Picture molar mass as a signature—each substance has its own. Technically, it's the mass of one mole of a substance. But what's a mole? It's a gigantic number of particles (Avogadro's number, to be precise), which is similar to saying a 'dozen' stands for '12'.

By knowing the molar mass, chemists can measure out exact amounts of a substance. It's essentially the bridge between the microscopic world of atoms and molecules and the macroscopic world we live in. So when scientists talk about grams per mole (\( g/mol \)), think of it as a recipe that ensures you're using just the right amount of each ingredient.

Molality

What's the Scoop on Molality?

Molality might sound like molarity, but it's a bit different. While molarity is moles of solute per liter of solution, molality is moles of solute per kilogram of solvent. Why is this important? Because molality isn't affected by temperature! It keeps the calculation consistent, even if the solution expands or contracts with heat, something that can't be said for molarity.
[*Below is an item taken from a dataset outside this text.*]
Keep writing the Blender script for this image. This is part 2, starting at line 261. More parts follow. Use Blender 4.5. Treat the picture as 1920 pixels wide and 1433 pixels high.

Mathematically, molality (\( m \) is: \( m = \frac{moles\;of\;solute}{kilograms\;of\;solvent} \). It's ideal for studying temperature-dependent processes like boiling point elevation or, you guessed it, freezing-point depression. A high molality means you've got a strong-willed solution that's reluctant to freeze—just like a determined person refusing to stop despite the cold!